Although this great event has taken place in Shell Beach for the past 13 years, this year it has moved to Goleta at the exclusive Bacara Resort. If you live in SLO and want to attend WOPN this year, you may want a nearby bed to sleep in. Thanks to WOPN event coordinator Damon Miele and his team, there is free shuttle service to and from several Goleta hotels, which makes a visit nearly 100 miles south far more appealing. Among the choices are: Best Western South Coast, Courtyard by Marriott Goleta, Hampton Inn, Hotel Goleta, and Pacifica Suites.  
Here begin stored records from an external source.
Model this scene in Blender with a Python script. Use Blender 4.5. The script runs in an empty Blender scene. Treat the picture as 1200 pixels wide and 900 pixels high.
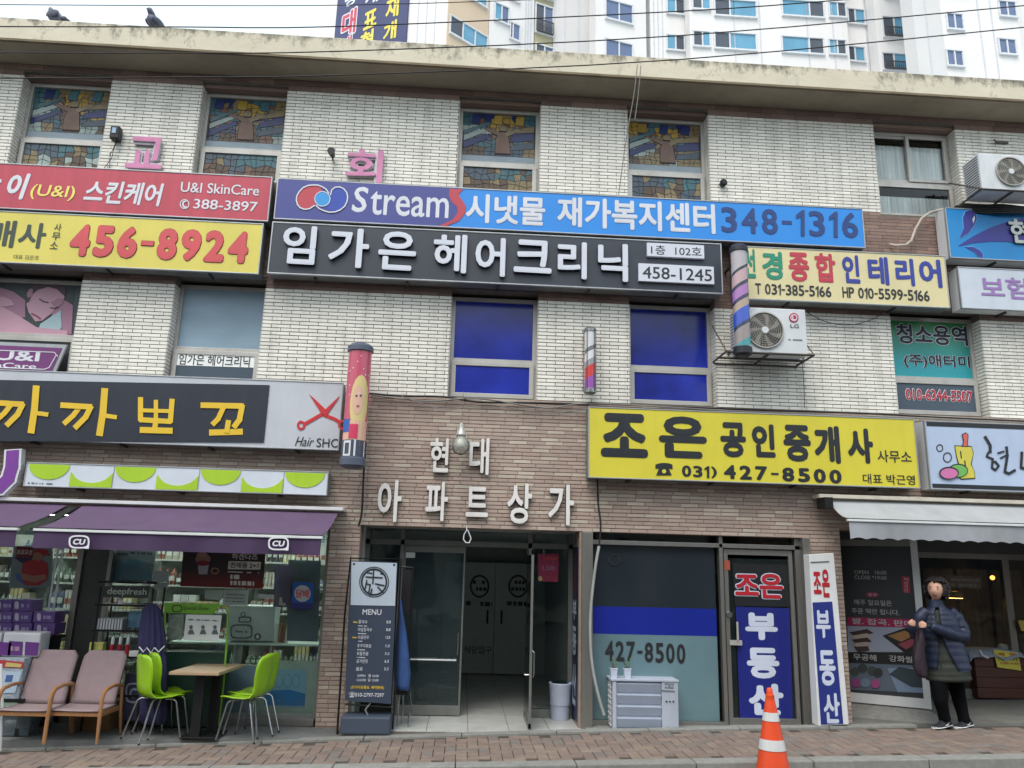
import bpy, bmesh, math, random
from mathutils import Vector, Matrix
random.seed(7)
C = bpy.context.scene.collection
PI = math.pi
K = 1.1            # survey units -> metres (one glazed brick course = 0.227 m long)
F = 915.0          # focal length in photo pixels (photo 1200 x 900)
CH = 1.57          # eye height in survey units
RM = ((0.9978138873903774, -0.0389962047389891, -0.05335486994509666),
      (-0.060816145175550895, -0.22588740216629052, -0.9722531964609583),
      (0.025861991742509947, 0.9733725790048326, -0.22776518571676177))
# ---------------------------------------------------------------- camera
cam_d = bpy.data.cameras.new('camera'); cam = bpy.data.objects.new('camera', cam_d); C.objects.link(cam)
cam_d.sensor_fit = 'HORIZONTAL'; cam_d.sensor_width = 36.0; cam_d.lens = F / 1200.0 * 36.0
cam_d.clip_start = 0.05; cam_d.clip_end = 2000
cam.matrix_world = Matrix.Translation((0, 0, CH * K)) @ Matrix(RM).to_4x4()
S = bpy.context.scene; S.camera = cam
# ---------------------------------------------------------------- world, sun, exposure
W = bpy.data.worlds.new('World'); S.world = W; W.use_nodes = True
nt = W.node_tree; nt.nodes.clear()
sky = nt.nodes.new('ShaderNodeTexSky'); sky.sky_type = 'NISHITA'; sky.sun_disc = False
SUN_EL, SUN_AZ = 58.0, 205.0
sky.sun_elevation = math.radians(SUN_EL); sky.sun_rotation = math.radians(SUN_AZ)
sky.air_density = 1.0; sky.dust_density = 6.0; sky.ozone_density = 1.0
hs = nt.nodes.new('ShaderNodeMix'); hs.data_type = 'RGBA'; hs.inputs['Factor'].default_value = 0.72; hs.inputs['B'].default_value = (6.0, 6.9, 7.2, 1)   # thin bright overcast veil
bg = nt.nodes.new('ShaderNodeBackground'); bg.inputs['Strength'].default_value = 0.15
wo = nt.nodes.new('ShaderNodeOutputWorld')
nt.links.new(sky.outputs[0], hs.inputs['A']); nt.links.new(hs.outputs['Result'], bg.inputs['Color']); nt.links.new(bg.outputs[0], wo.inputs['Surface'])
sd = bpy.data.lights.new('sun', 'SUN'); sd.energy = 1.35; sd.angle = math.radians(35); sd.color = (1.0, 0.965, 0.91)
so = bpy.data.objects.new('sun', sd); C.objects.link(so)
el, az = math.radians(SUN_EL), math.radians(SUN_AZ)
so.rotation_euler = Vector((math.sin(az) * math.cos(el), math.cos(az) * math.cos(el), math.sin(el))).to_track_quat('Z', 'Y').to_euler()
S.view_settings.view_transform = 'Standard'; S.view_settings.look = 'None'
S.view_settings.exposure = 0.58; S.view_settings.gamma = 1.0
S.render.engine = 'CYCLES'

# ---------------------------------------------------------------- survey helpers
def ray(px, py):
    d = ((px - 600) / F, -(py - 450) / F, -1.0)
    return [RM[i][0] * d[0] + RM[i][1] * d[1] + RM[i][2] * d[2] for i in range(3)]
def at(px, py, Y):
    r = ray(px, py); t = Y / r[1]; return r[0] * t, r[2] * t + CH
def gpt(px, py, Z):
    r = ray(px, py); t = (Z - CH) / r[2]; return r[0] * t, r[1] * t
def gz(X): return -0.035 + 0.026 * X
def gp(px, py):
    r = ray(px, py); t = (-0.035 - CH) / (r[2] - 0.026 * r[0]); return r[0] * t, r[1] * t
def edge(X):   # lot line between pavement and shop fronts
    for (a, ya), (b, yb) in (((-9, 7.70), (-4.6, 7.72)), ((-4.6, 7.72), (1.0, 8.2)), ((1.0, 8.2), (4.3, 8.3)), ((4.3, 8.3), (12, 8.3))):
        if X <= b: return ya + (yb - ya) * (X - a) / (b - a)
    return 8.3
class Plane:
    """a vertical plane through (X0,Y0) running at angle th; u along it, z up, d out of it towards the street"""
    def __init__(s, X0, Y0, th=0.0):
        s.X0, s.Y0 = X0, Y0; s.d = (math.cos(th), math.sin(th)); s.n = (math.sin(th), -math.cos(th))
    def px(s, px, py):
        r = ray(px, py); t = (s.X0 * s.n[0] + s.Y0 * s.n[1]) / (r[0] * s.n[0] + r[1] * s.n[1])
        X, Y = r[0] * t, r[1] * t
        return (X - s.X0) * s.d[0] + (Y - s.Y0) * s.d[1], r[2] * t + CH
    def w(s, u, z, d=0.0):
        return (s.X0 + u * s.d[0] + s.n[0] * d, s.Y0 + u * s.d[1] + s.n[1] * d, z)
def FP(Y): return Plane(0, Y, 0)

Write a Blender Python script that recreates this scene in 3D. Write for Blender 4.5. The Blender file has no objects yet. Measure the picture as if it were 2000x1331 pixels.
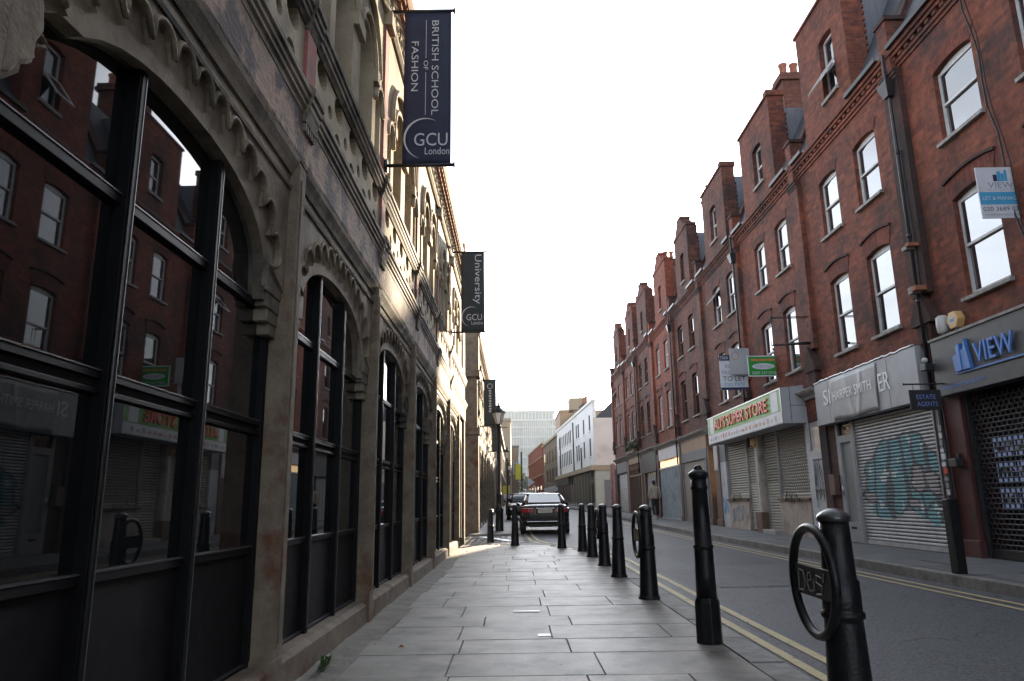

For tickets and/or reservations, it’s best to visit worldofpinotnoir.com to get them in advance. That ensures you’ll get into the events. During Saturday’s grand tasting parking may be limited. If so, Miele noted there will be auxiliary parking with a free shuttle to and from Bacara Resort. Do check the website before your arrival in Goleta to save time if there’s only room to park away from the resort. “Most events on Friday sold out,” Miele noted, “but you can still get in for Saturday’s tastings and dinner gala.”